I have to say, this was the perfect airplane book.  I know because I spent eighteen hours traveling to London last week (I know, right?  Long flight with several layovers), and Thames was my primary reading material.  My grandmother sent it to me for my birthday, and originally I wasn’t going to bring it along on the trip.  It’s a big fat hardback with heavy pages and four sets of plates (two color, two black-and-white) – very beautiful, but not practical on a plane trip where luggage has weight considerations.  But I couldn’t resist.

Thames wasn’t what I expected – I thought Peter Ackroyd was going to tell more stories about the river and things that had happened on it throughout history.  I was expecting a biography, which I suppose is down to the fact that he wrote a previous book on London and called it London: The Biography.  This is not Thames: The Biography.  It’s descriptions of the river from several dozen different viewpoints – the viewpoint of worship, art, geography, etc.  The chapters are nice and short, which is excellent for traveling.  It was very easy to pick up and put down again, if I got sleepy or we went to get something to eat or our plane started boarding.

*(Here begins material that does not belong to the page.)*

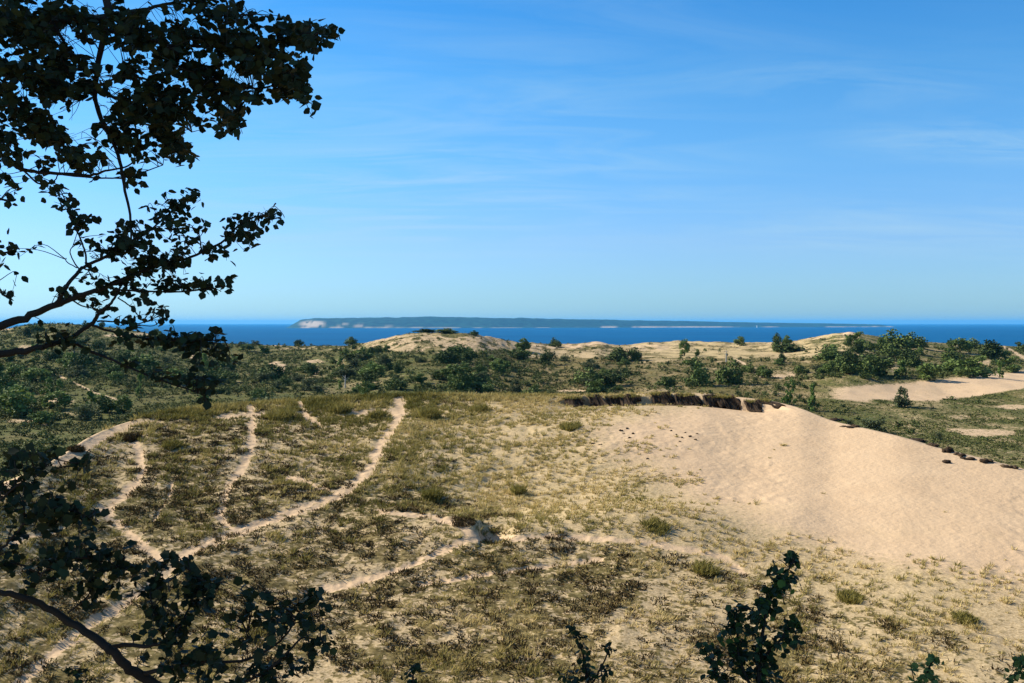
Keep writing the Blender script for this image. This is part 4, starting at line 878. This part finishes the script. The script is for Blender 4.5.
for (qx,qy,ra,rb,am) in [(-.45,4.6,1.0,1.5,1.0),(1.72,3.55,.42,.22,1.0),(.92,3.0,.42,.2,.6),(2.1,5.3,1.3,.7,.7),(-.9,3.9,.6,.3,.8),(-.3,2.6,1.0,.5,.35)]:
    vm=nt.nodes.new('ShaderNodeMapping'); vm.vector_type='POINT'; vm.inputs['Location'].default_value=(-qx/ra,-qy/rb,0); vm.inputs['Scale'].default_value=(1/ra,1/rb,1); nt.links.new(cx.outputs[0],vm.inputs['Vector'])
    ln=nt.nodes.new('ShaderNodeVectorMath'); ln.operation='LENGTH'; nt.links.new(vm.outputs[0],ln.inputs[0])
    mm=nt.nodes.new('ShaderNodeMapRange'); mm.interpolation_type='SMOOTHSTEP'; nt.links.new(ln.outputs['Value'],mm.inputs[0]); mm.inputs[1].default_value=0; mm.inputs[2].default_value=2.1; mm.inputs[3].default_value=am; mm.inputs[4].default_value=0
    acc=math_(nt,'MAXIMUM',acc,mm.outputs[0])
cf=math_(nt,'MULTIPLY',math_(nt,'MULTIPLY',mr.outputs[0],acc),.62)
el=nt.nodes.new('ShaderNodeValToRGB'); E=el.color_ramp.elements
while len(E)<6: E.new(.5)
for e,(p_,c_) in zip(E,[(0,(.36,.62,.96)),(.08,(.47,.67,.98)),(.16,(.40,.75,1.03)),(.234,(.34,.78,1.06)),(.31,(.22,.72,1.08)),(.55,(.62,.80,.92))]): e.position=p_; e.color=(*c_,1)
nt.links.new(math_(nt,'MAXIMUM',sx.outputs[2],0.0),el.inputs[0])
tm=nt.nodes.new('ShaderNodeMix'); tm.data_type='RGBA'; tm.blend_type='MULTIPLY'; tm.inputs[0].default_value=1
nt.links.new(hs.outputs[0],tm.inputs[6]); nt.links.new(el.outputs[0],tm.inputs[7])
cm=mixc(nt,cf,tm.outputs[2],(2.9,4.3,5.3)); nt.links.new(cm,bg.inputs[0]); bg.inputs[1].default_value=.085
sl=bpy.data.lights.new('sun','SUN'); sl.energy=4.5; sl.angle=math.radians(.53); sl.color=(1,.91,.73)
so=bpy.data.objects.new('sun',sl); COL.objects.link(so); so.location=(-40,10,ZC+60)
from mathutils import Vector
so.rotation_euler=Vector(SUN_DIR).to_track_quat('Z','Y').to_euler()
cam=bpy.data.cameras.new('camera'); co=bpy.data.objects.new('camera',cam); COL.objects.link(co); S.camera=co
co.location=(0,0,ZC); co.rotation_euler=(math.radians(90),0,0); cam.sensor_width=36; cam.lens=F/1024*36; cam.shift_y=-(341.5-H0)/1024
cam.clip_start=.1; cam.clip_end=200000
S.view_settings.view_transform='Standard'; S.view_settings.look='None'; S.view_settings.gamma=1; S.view_settings.exposure=.97; S.view_settings.use_curve_mapping=False
S.render.engine='CYCLES'; S.render.resolution_x=1024; S.render.resolution_y=683
S.cycles.volume_bounces=1; S.cycles.max_bounces=6; S.cycles.transparent_max_bounces=8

My one complaint was that sometimes I thought Peter Ackroyd was drawing conclusions that were too sweeping, or a bit of a stretch.  I can’t think of any right now, of course, and am much too lazy to get up as I spent yesterday walking several miles up a canal, and today walking all over London hunting for a museum that we did not, ultimately, end up going to visit.  But I enjoyed the book as a whole, a lot.  Fascinating topics, and the pictures were just beautiful.  Oh, and then the day after I’d read all about canals, I visited one.  With locks.